The KAPS pipeline will safely transport 350,000 barrels per day (bpd) of NGLs and condensate from the liquids-rich Montney and Duvernay basins to Keyera’s liquids processing and storage hub in Alberta’s Industrial Heartland, located in Fort Saskatchewan, Keyera said in a news release Wednesday. KAPS is operated by Keyera and 50 percent owned by Stonepeak, a leading alternative investment firm specializing in infrastructure and real assets. KAPS plays a “key role in positioning Alberta as an integral conduit for petrochemical and upgrading feedstock in the region”, Keyera said.
“KAPS is more than a pipeline, it’s truly an energy infrastructure solution that is helping to unlock partnership and prosperity through a purposeful approach”, Keyera President and CEO Dean Setoguchi said. “The support KAPS has received is a testament to both commercial need and the listen-first approach Keyera takes with external stakeholders and Indigenous communities. KAPS has been years in the making, and it is the platform that propels us forward and lets us focus on what we do best – supply responsibly produced Canadian energy”.
“The completion of the KAPS pipeline represents a significant milestone in the expansion of natural gas production in Western Canada”, Stonepeak Senior Managing Director Anthony Borreca said. “As natural gas continues to be a key contributor to the global energy mix and energy transition, especially in East Asia, we believe that KAPS has a critical role to play. KAPS has the ability to support decarbonization and energy security goals on a local and global level and we look forward to continuing to partner with Keyera as responsible stewards of this asset as production gets underway”.
“This is such great news for Keyera, its partners, and for Alberta”, Alberta Premier Danielle Smith said. “KAPS is furthering economic opportunity and prosperity for Indigenous partners and communities as well as for the entire province. I’m excited to see the positive impacts this project will have and the economic growth we’ll see in the years to come”.
Second Quarter Results
Meanwhile, Keyera reported a net income of $115.64 million (CAD 158.9 million) in the second quarter, compared to $125.91 million (CAD 173 million) in the similar period last year. The company’s adjusted EBITDA for the quarter was $ 213.09 million (CAD 292.8 million(, compared to $229.9 million (CAD 315.9 million) in the prior-year quarter, according to an earlier earnings release.
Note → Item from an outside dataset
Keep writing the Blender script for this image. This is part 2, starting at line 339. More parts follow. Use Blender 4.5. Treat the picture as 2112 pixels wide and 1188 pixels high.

Keyera said its quarterly results were “driven by record contribution from the liquids infrastructure segment and third highest ever contribution from the marketing segment”.
Keyera’s gathering and processing segment delivered a realized margin of $61.13 million (CAD 84 million) for the second quarter, reflecting a $9.46 million (CAD 13 million) impact from the Alberta wildfires. Its liquids infrastructure segment delivered another quarterly record with a realized margin of $86.61 million (CAD 119 million), representing year-over-year growth of 22 percent. The growth was driven by initial contributions from the KAPS pipeline system, strong incremental demand for storage, and the acquisition of an additional 21 percent working interest in Keyera’s Fort Saskatchewan complex last year, the company said.
“Keyera continues to execute its strategy, delivering yet another strong quarter which was supported by the strength of all three business segments. This consistent performance enables us to return to our long history of sustainable dividend growth”, Setoguchi said. “In addition, KAPS has now fully integrated our value chain, making us more competitive, enhancing our ability to attract volumes, and maximizing value for all stakeholders”.
“Our future growth investments will focus on projects that leverage and enhance our existing core asset position in Western Canada. These opportunities include a capital-efficient de-bottleneck of existing fractionation capacity, a new fractionation expansion, and the potential for a KAPS Zone 4 expansion. Any decision to proceed on incremental investments will need to be underpinned by long-term contracts and strong returns”, Setoguchi said in a message to shareholders.